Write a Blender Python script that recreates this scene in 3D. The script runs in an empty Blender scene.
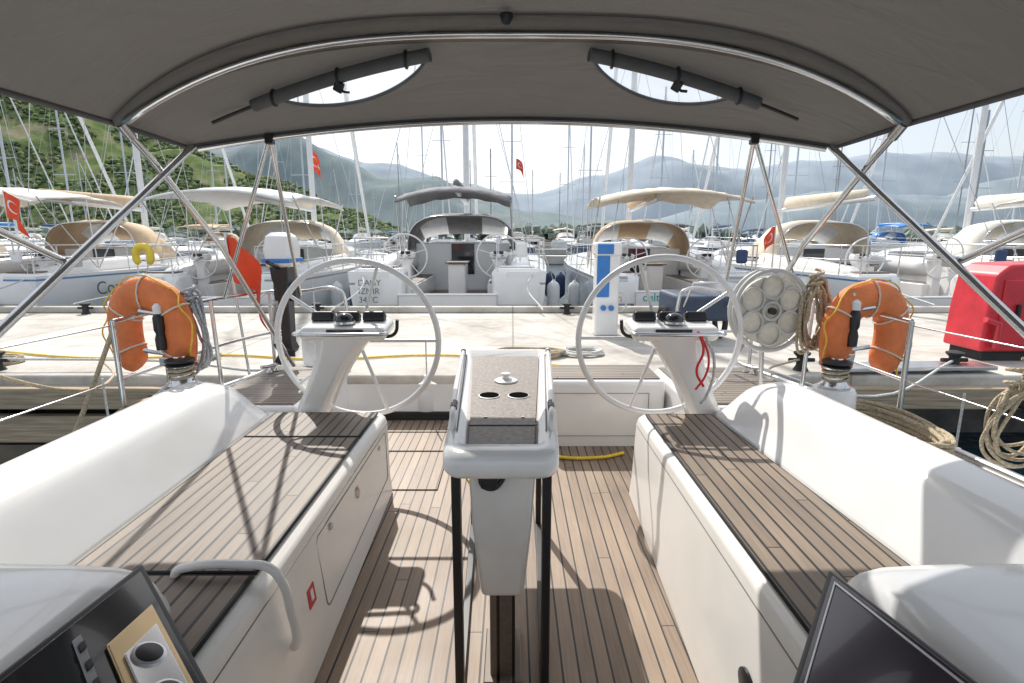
---
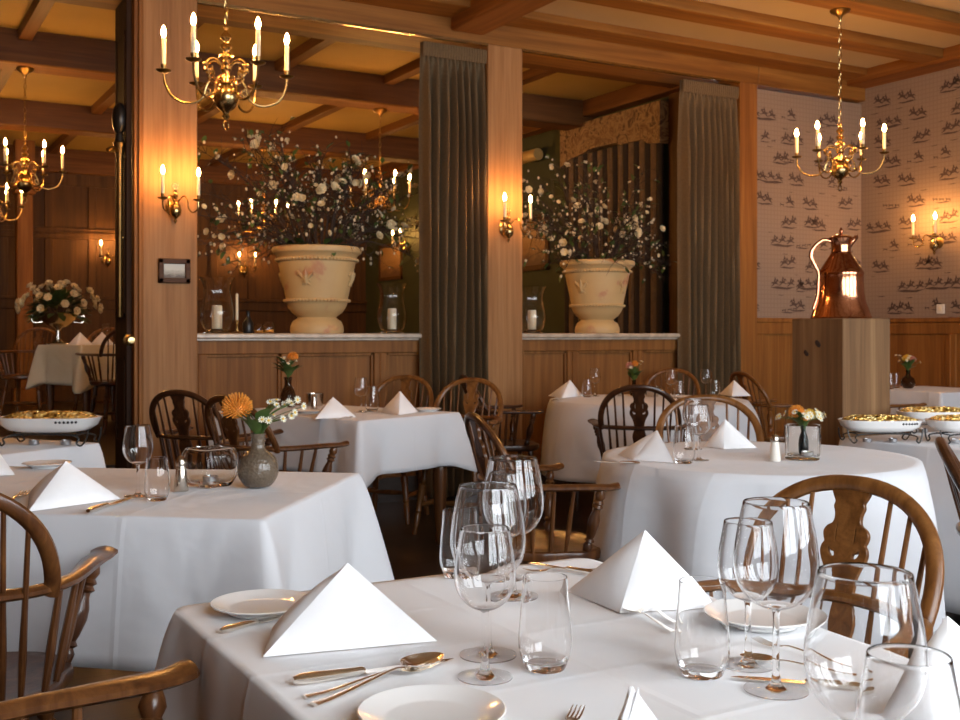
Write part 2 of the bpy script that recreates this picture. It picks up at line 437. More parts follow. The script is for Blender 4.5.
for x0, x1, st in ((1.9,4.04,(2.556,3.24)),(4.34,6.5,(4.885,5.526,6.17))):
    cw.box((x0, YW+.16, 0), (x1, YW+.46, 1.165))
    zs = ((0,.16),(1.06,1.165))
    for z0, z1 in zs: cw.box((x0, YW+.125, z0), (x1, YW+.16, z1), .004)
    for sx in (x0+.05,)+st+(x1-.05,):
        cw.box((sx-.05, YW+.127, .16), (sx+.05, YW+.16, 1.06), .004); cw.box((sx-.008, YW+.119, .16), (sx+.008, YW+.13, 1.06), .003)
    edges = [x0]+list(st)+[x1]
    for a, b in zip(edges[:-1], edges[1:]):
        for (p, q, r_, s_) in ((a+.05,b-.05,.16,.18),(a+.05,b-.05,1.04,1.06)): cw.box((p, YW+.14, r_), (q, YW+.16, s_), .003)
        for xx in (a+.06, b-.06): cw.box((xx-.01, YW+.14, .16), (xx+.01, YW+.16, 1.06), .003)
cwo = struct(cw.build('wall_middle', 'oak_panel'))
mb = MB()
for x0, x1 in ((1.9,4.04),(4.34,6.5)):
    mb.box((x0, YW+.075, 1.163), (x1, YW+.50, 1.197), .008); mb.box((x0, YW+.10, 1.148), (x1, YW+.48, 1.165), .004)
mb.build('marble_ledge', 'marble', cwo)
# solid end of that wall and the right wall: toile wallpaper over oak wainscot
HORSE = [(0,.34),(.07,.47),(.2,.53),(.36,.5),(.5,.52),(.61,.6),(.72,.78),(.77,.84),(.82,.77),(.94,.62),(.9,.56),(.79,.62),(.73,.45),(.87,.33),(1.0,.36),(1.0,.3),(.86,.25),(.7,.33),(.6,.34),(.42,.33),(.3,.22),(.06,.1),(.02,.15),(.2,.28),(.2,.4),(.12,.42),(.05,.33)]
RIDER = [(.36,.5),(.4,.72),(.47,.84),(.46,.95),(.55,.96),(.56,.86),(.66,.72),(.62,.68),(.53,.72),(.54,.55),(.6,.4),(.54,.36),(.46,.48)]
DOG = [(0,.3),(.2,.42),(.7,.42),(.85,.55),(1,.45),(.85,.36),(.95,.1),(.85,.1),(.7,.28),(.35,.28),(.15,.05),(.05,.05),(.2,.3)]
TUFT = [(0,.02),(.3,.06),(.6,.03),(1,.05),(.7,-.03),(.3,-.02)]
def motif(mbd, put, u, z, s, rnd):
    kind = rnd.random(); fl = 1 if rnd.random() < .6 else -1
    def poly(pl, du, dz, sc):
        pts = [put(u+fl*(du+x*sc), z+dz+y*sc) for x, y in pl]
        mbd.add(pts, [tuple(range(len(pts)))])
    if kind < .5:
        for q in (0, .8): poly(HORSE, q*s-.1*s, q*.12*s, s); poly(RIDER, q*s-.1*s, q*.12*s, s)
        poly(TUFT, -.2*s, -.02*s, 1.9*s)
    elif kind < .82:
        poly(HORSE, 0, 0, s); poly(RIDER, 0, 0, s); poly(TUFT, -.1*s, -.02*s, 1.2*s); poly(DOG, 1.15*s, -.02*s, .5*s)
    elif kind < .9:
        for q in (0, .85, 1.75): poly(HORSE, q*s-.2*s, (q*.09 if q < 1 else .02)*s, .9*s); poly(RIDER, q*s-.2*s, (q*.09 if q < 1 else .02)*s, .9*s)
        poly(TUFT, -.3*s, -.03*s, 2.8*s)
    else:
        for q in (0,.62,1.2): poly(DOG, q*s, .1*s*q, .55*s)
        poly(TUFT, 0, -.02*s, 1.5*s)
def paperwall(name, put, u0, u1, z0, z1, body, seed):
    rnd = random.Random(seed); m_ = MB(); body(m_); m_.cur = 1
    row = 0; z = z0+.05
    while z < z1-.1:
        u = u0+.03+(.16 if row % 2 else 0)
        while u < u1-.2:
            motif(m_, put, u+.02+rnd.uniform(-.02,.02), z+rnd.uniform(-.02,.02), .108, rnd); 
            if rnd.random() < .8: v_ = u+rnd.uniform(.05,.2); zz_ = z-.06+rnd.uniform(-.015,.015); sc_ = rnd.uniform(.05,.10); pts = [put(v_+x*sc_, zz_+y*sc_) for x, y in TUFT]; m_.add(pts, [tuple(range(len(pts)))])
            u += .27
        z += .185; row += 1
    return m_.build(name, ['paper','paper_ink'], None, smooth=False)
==
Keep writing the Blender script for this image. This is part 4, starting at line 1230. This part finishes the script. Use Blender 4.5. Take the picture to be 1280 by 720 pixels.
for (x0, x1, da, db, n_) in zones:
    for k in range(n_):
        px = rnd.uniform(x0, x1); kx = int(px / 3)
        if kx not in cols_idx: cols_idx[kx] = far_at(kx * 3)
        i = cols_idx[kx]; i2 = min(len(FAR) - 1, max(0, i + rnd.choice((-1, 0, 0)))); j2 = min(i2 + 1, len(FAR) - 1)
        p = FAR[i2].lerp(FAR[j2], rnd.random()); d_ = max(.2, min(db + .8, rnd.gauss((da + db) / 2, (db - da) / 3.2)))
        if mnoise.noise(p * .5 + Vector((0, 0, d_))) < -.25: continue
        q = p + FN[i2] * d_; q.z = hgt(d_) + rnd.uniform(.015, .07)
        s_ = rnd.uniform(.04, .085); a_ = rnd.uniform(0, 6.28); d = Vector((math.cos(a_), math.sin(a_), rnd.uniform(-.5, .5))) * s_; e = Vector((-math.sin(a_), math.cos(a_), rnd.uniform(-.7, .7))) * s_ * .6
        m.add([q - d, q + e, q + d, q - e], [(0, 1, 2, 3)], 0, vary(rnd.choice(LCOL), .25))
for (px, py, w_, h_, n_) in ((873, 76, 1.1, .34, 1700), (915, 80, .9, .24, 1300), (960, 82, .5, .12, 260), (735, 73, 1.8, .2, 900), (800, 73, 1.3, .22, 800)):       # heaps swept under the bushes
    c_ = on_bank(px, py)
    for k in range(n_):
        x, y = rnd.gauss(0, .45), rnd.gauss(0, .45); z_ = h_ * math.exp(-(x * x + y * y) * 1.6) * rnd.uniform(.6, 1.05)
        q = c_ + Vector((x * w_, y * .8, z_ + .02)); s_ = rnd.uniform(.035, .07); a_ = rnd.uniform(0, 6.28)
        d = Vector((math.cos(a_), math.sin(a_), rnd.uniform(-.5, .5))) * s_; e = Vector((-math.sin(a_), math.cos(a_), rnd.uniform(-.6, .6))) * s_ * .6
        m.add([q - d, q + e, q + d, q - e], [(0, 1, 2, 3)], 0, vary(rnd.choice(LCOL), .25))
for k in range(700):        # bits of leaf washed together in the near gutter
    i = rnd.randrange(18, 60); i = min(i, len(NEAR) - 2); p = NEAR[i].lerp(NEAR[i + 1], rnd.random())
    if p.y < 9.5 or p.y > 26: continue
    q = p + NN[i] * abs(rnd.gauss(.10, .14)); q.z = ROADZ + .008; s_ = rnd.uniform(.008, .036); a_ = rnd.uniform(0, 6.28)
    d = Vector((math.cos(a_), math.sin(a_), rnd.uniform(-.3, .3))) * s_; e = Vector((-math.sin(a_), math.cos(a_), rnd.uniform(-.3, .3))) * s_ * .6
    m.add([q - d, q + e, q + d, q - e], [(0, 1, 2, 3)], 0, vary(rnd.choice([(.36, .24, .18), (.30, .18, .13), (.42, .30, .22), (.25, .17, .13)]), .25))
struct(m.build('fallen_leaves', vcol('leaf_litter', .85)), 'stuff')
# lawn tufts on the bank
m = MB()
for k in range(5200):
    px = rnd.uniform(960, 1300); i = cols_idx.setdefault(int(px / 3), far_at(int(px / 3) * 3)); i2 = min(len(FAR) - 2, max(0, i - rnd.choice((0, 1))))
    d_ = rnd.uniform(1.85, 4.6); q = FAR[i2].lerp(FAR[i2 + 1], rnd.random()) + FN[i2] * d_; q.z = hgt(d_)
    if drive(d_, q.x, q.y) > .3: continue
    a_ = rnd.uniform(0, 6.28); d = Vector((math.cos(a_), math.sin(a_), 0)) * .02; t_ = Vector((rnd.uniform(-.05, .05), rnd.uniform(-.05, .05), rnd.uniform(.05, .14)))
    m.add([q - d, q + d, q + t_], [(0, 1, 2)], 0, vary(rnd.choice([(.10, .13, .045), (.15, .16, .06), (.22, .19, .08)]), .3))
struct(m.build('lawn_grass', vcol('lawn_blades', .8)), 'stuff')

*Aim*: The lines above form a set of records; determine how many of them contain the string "Write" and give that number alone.

*Output for this task*: 2